Without the pictures, can you quote each line below exactly?

***** DATA PROVIDED

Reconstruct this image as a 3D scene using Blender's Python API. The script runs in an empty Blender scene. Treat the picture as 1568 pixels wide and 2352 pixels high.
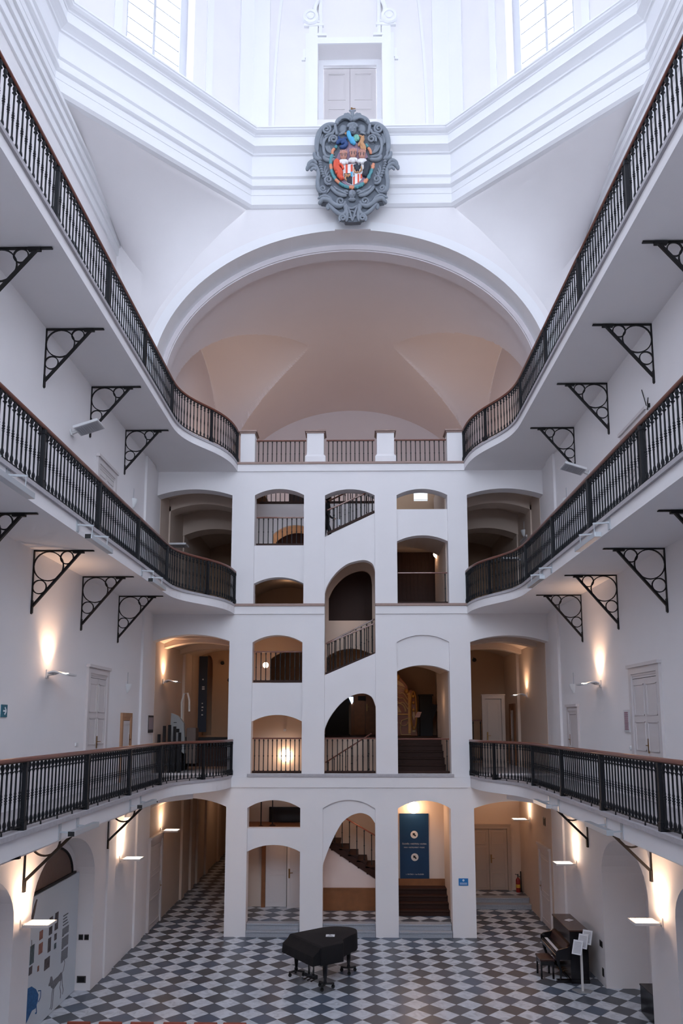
import bpy, bmesh, math, random
from math import sin, cos, pi, sqrt, radians, atan2
from mathutils import Vector, Matrix
from mathutils.geometry import tessellate_polygon
random.seed(7)
S = bpy.context.scene
C = S.collection

# ------------------------------------------------------------------ helpers
def tag(o, label=None, cat=None, group=None, kind=None):
    if label: o['label'] = label
    if cat: o['category'] = cat
    if group: o['group'] = group
    if kind: o['kind'] = kind
    return o

def thing(name, label, cat, loc=(0, 0, 0), rz=0.0, group=None, kind=None):
    o = bpy.data.objects.new(name, None)
    C.objects.link(o)
    o.empty_display_size = 0.1
    o.location = loc
    o.rotation_euler = (0, 0, rz)
    return tag(o, label, cat, group, kind)

class MB:
    """collects shapes for one mesh"""
    def __init__(s):
        s.v = []; s.f = []
    def add(s, vs, fs):
        n = len(s.v)
        s.v += [tuple(p) for p in vs]
        s.f += [tuple(i + n for i in f) for f in fs]
        return s
    def hexa(s, p):
        return s.add(p, [(0, 3, 2, 1), (4, 5, 6, 7), (0, 1, 5, 4), (1, 2, 6, 5), (2, 3, 7, 6), (3, 0, 4, 7)])
    def box(s, x0, x1, y0, y1, z0, z1):
        return s.hexa([(x0, y0, z0), (x1, y0, z0), (x1, y1, z0), (x0, y1, z0),
                       (x0, y0, z1), (x1, y0, z1), (x1, y1, z1), (x0, y1, z1)])
    def prism(s, outer, a, b, axis='y', holes=(), caps=True):
        def m(p, t):
            return (p[0], t, p[1]) if axis == 'y' else ((t, p[0], p[1]) if axis == 'x' else (p[0], p[1], t))
        loops = [list(outer)] + [list(h) for h in holes]
        if caps:
            tris = tessellate_polygon([[Vector((p[0], p[1], 0)) for p in l] for l in loops])
            flat = [p for l in loops for p in l]
            for t in (a, b):
                s.add([m(p, t) for p in flat], tris)
        for l in loops:
            n = len(l)
            vs = [m(p, a) for p in l] + [m(p, b) for p in l]
            s.add(vs, [(i, (i + 1) % n, n + (i + 1) % n, n + i) for i in range(n)])
        return s
    def tube(s, pts, r, n=8, closed=False, flat=None, caps=True):
        pts = [Vector(p) for p in pts]
        k = len(pts)
        rr = r if isinstance(r, (list, tuple)) else [r] * k
        up = None; rings = []
        for i, p in enumerate(pts):
            if closed:
                d = pts[(i + 1) % k] - pts[i - 1]
            else:
                d = pts[min(i + 1, k - 1)] - pts[max(i - 1, 0)]
            d.normalize()
            if up is None:
                up = Vector((0, 0, 1)) if abs(d.z) < 0.9 else Vector((1, 0, 0))
                if flat: up = Vector(flat)
            x = d.cross(up)
            if x.length < 1e-5: x = d.orthogonal()
            x.normalize(); y = x.cross(d).normalized()
            if not flat: up = y
            rings.append([p + x * (rr[i] * cos(2 * pi * j / n)) + y * (rr[i] * sin(2 * pi * j / n)) for j in range(n)])
        vs = [q for R in rings for q in R]
        fs = []
        m = k if closed else k - 1
        for i in range(m):
            a, b = i * n, ((i + 1) % k) * n
            fs += [(a + j, a + (j + 1) % n, b + (j + 1) % n, b + j) for j in range(n)]
        if not closed and caps:
            fs += [tuple(range(n - 1, -1, -1)), tuple((k - 1) * n + j for j in range(n))]
        return s.add(vs, fs)
    def bar(s, p, q, w, h, up=(0, 0, 1)):
        p, q = Vector(p), Vector(q)
        d = (q - p).normalized()
        x = d.cross(Vector(up))
        if x.length < 1e-4: x = d.orthogonal()
        x.normalize(); y = x.cross(d)
        x = x * (w / 2); y = y * (h / 2)
        return s.hexa([p - x - y, p + x - y, p + x + y, p - x + y, q - x - y, q + x - y, q + x + y, q - x + y])
    def lathe(s, prof, n=12, c=(0, 0, 0), axis='z', arc=1.0, start=0.0):
        vs = []; k = len(prof)
        m = n if arc >= 1 else n + 1
        for j in range(m):
            a = start + 2 * pi * arc * j / n
            for r, z in prof:
                if axis == 'z': vs.append((c[0] + r * cos(a), c[1] + r * sin(a), c[2] + z))
                elif axis == 'y': vs.append((c[0] + r * cos(a), c[1] + z, c[2] + r * sin(a)))
                else: vs.append((c[0] + z, c[1] + r * cos(a), c[2] + r * sin(a)))
        fs = []
        for j in range(n):
            a, b = j * k, ((j + 1) % m) * k
            fs += [(a + i, b + i, b + i + 1, a + i + 1) for i in range(k - 1)]
        return s.add(vs, fs)
    def ball(s, c, r, n=10, sc=(1, 1, 1)):
        prof = [(max(1e-4, sin(pi * i / n)) * 1.0, -cos(pi * i / n)) for i in range(n + 1)]
        t = MB().lathe(prof, n + 2)
        return s.add([(c[0] + p[0] * r * sc[0], c[1] + p[1] * r * sc[1], c[2] + p[2] * r * sc[2]) for p in t.v], t.f)
    def grid(s, rows):
        n = len(rows[0])
        vs = [p for r in rows for p in r]
        return s.add(vs, [(i * n + j, i * n + j + 1, (i + 1) * n + j + 1, (i + 1) * n + j)
                          for i in range(len(rows) - 1) for j in range(n - 1)])
    def xf(s, M):
        s.v = [tuple(M @ Vector(p)) for p in s.v]; return s
    def build(s, name, mat, parent=None, smooth=False, bevel=0, fix=True, label=None):
        me = bpy.data.meshes.new(name)
        me.from_pydata(s.v, [], s.f)
        if fix:
            bm = bmesh.new(); bm.from_mesh(me)
            bmesh.ops.remove_doubles(bm, verts=bm.verts, dist=1e-5)
            bmesh.ops.recalc_face_normals(bm, faces=bm.faces)
            bm.to_mesh(me); bm.free()
        if smooth:
            for p in me.polygons: p.use_smooth = True
            try: me.set_sharp_from_angle(angle=radians(38))
            except Exception: pass
        me.materials.append(mat)
        o = bpy.data.objects.new(name, me)
        C.objects.link(o)
        if parent: o.parent = parent
        if bevel:
            b = o.modifiers.new('bevel', 'BEVEL'); b.width = bevel; b.segments = 2
            b.limit_method = 'ANGLE'; b.angle_limit = radians(40)
        if label: o['label'] = label
        return o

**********

#### EXERCISE RESULT:
Reconstruct this image as a 3D scene using Blender's Python API. The script runs in an empty Blender scene. Treat the picture as 1568 pixels wide and 2352 pixels high.
import bpy, bmesh, math, random
from math import sin, cos, pi, sqrt, radians, atan2
from mathutils import Vector, Matrix
from mathutils.geometry import tessellate_polygon
random.seed(7)
S = bpy.context.scene
C = S.collection

# ------------------------------------------------------------------ helpers
def tag(o, label=None, cat=None, group=None, kind=None):
    if label: o['label'] = label
    if cat: o['category'] = cat
    if group: o['group'] = group
    if kind: o['kind'] = kind
    return o

def thing(name, label, cat, loc=(0, 0, 0), rz=0.0, group=None, kind=None):
    o = bpy.data.objects.new(name, None)
    C.objects.link(o)
    o.empty_display_size = 0.1
    o.location = loc
    o.rotation_euler = (0, 0, rz)
    return tag(o, label, cat, group, kind)

class MB:
    """collects shapes for one mesh"""
    def __init__(s):
        s.v = []; s.f = []
    def add(s, vs, fs):
        n = len(s.v)
        s.v += [tuple(p) for p in vs]
        s.f += [tuple(i + n for i in f) for f in fs]
        return s
    def hexa(s, p):
        return s.add(p, [(0, 3, 2, 1), (4, 5, 6, 7), (0, 1, 5, 4), (1, 2, 6, 5), (2, 3, 7, 6), (3, 0, 4, 7)])
    def box(s, x0, x1, y0, y1, z0, z1):
        return s.hexa([(x0, y0, z0), (x1, y0, z0), (x1, y1, z0), (x0, y1, z0),
                       (x0, y0, z1), (x1, y0, z1), (x1, y1, z1), (x0, y1, z1)])
    def prism(s, outer, a, b, axis='y', holes=(), caps=True):
        def m(p, t):
            return (p[0], t, p[1]) if axis == 'y' else ((t, p[0], p[1]) if axis == 'x' else (p[0], p[1], t))
        loops = [list(outer)] + [list(h) for h in holes]
        if caps:
            tris = tessellate_polygon([[Vector((p[0], p[1], 0)) for p in l] for l in loops])
            flat = [p for l in loops for p in l]
            for t in (a, b):
                s.add([m(p, t) for p in flat], tris)
        for l in loops:
            n = len(l)
            vs = [m(p, a) for p in l] + [m(p, b) for p in l]
            s.add(vs, [(i, (i + 1) % n, n + (i + 1) % n, n + i) for i in range(n)])
        return s
    def tube(s, pts, r, n=8, closed=False, flat=None, caps=True):
        pts = [Vector(p) for p in pts]
        k = len(pts)
        rr = r if isinstance(r, (list, tuple)) else [r] * k
        up = None; rings = []
        for i, p in enumerate(pts):
            if closed:
                d = pts[(i + 1) % k] - pts[i - 1]
            else:
                d = pts[min(i + 1, k - 1)] - pts[max(i - 1, 0)]
            d.normalize()
            if up is None:
                up = Vector((0, 0, 1)) if abs(d.z) < 0.9 else Vector((1, 0, 0))
                if flat: up = Vector(flat)
            x = d.cross(up)
            if x.length < 1e-5: x = d.orthogonal()
            x.normalize(); y = x.cross(d).normalized()
            if not flat: up = y
            rings.append([p + x * (rr[i] * cos(2 * pi * j / n)) + y * (rr[i] * sin(2 * pi * j / n)) for j in range(n)])
        vs = [q for R in rings for q in R]
        fs = []
        m = k if closed else k - 1
        for i in range(m):
            a, b = i * n, ((i + 1) % k) * n
            fs += [(a + j, a + (j + 1) % n, b + (j + 1) % n, b + j) for j in range(n)]
        if not closed and caps:
            fs += [tuple(range(n - 1, -1, -1)), tuple((k - 1) * n + j for j in range(n))]
        return s.add(vs, fs)
    def bar(s, p, q, w, h, up=(0, 0, 1)):
        p, q = Vector(p), Vector(q)
        d = (q - p).normalized()
        x = d.cross(Vector(up))
        if x.length < 1e-4: x = d.orthogonal()
        x.normalize(); y = x.cross(d)
        x = x * (w / 2); y = y * (h / 2)
        return s.hexa([p - x - y, p + x - y, p + x + y, p - x + y, q - x - y, q + x - y, q + x + y, q - x + y])
    def lathe(s, prof, n=12, c=(0, 0, 0), axis='z', arc=1.0, start=0.0):
        vs = []; k = len(prof)
        m = n if arc >= 1 else n + 1
        for j in range(m):
            a = start + 2 * pi * arc * j / n
            for r, z in prof:
                if axis == 'z': vs.append((c[0] + r * cos(a), c[1] + r * sin(a), c[2] + z))
                elif axis == 'y': vs.append((c[0] + r * cos(a), c[1] + z, c[2] + r * sin(a)))
                else: vs.append((c[0] + z, c[1] + r * cos(a), c[2] + r * sin(a)))
        fs = []
        for j in range(n):
            a, b = j * k, ((j + 1) % m) * k
            fs += [(a + i, b + i, b + i + 1, a + i + 1) for i in range(k - 1)]
        return s.add(vs, fs)
    def ball(s, c, r, n=10, sc=(1, 1, 1)):
        prof = [(max(1e-4, sin(pi * i / n)) * 1.0, -cos(pi * i / n)) for i in range(n + 1)]
        t = MB().lathe(prof, n + 2)
        return s.add([(c[0] + p[0] * r * sc[0], c[1] + p[1] * r * sc[1], c[2] + p[2] * r * sc[2]) for p in t.v], t.f)
    def grid(s, rows):
        n = len(rows[0])
        vs = [p for r in rows for p in r]
        return s.add(vs, [(i * n + j, i * n + j + 1, (i + 1) * n + j + 1, (i + 1) * n + j)
                          for i in range(len(rows) - 1) for j in range(n - 1)])
    def xf(s, M):
        s.v = [tuple(M @ Vector(p)) for p in s.v]; return s
    def build(s, name, mat, parent=None, smooth=False, bevel=0, fix=True, label=None):
        me = bpy.data.meshes.new(name)
        me.from_pydata(s.v, [], s.f)
        if fix:
            bm = bmesh.new(); bm.from_mesh(me)
            bmesh.ops.remove_doubles(bm, verts=bm.verts, dist=1e-5)
            bmesh.ops.recalc_face_normals(bm, faces=bm.faces)
            bm.to_mesh(me); bm.free()
        if smooth:
            for p in me.polygons: p.use_smooth = True
            try: me.set_sharp_from_angle(angle=radians(38))
            except Exception: pass
        me.materials.append(mat)
        o = bpy.data.objects.new(name, me)
        C.objects.link(o)
        if parent: o.parent = parent
        if bevel:
            b = o.modifiers.new('bevel', 'BEVEL'); b.width = bevel; b.segments = 2
            b.limit_method = 'ANGLE'; b.angle_limit = radians(40)
        if label: o['label'] = label
        return o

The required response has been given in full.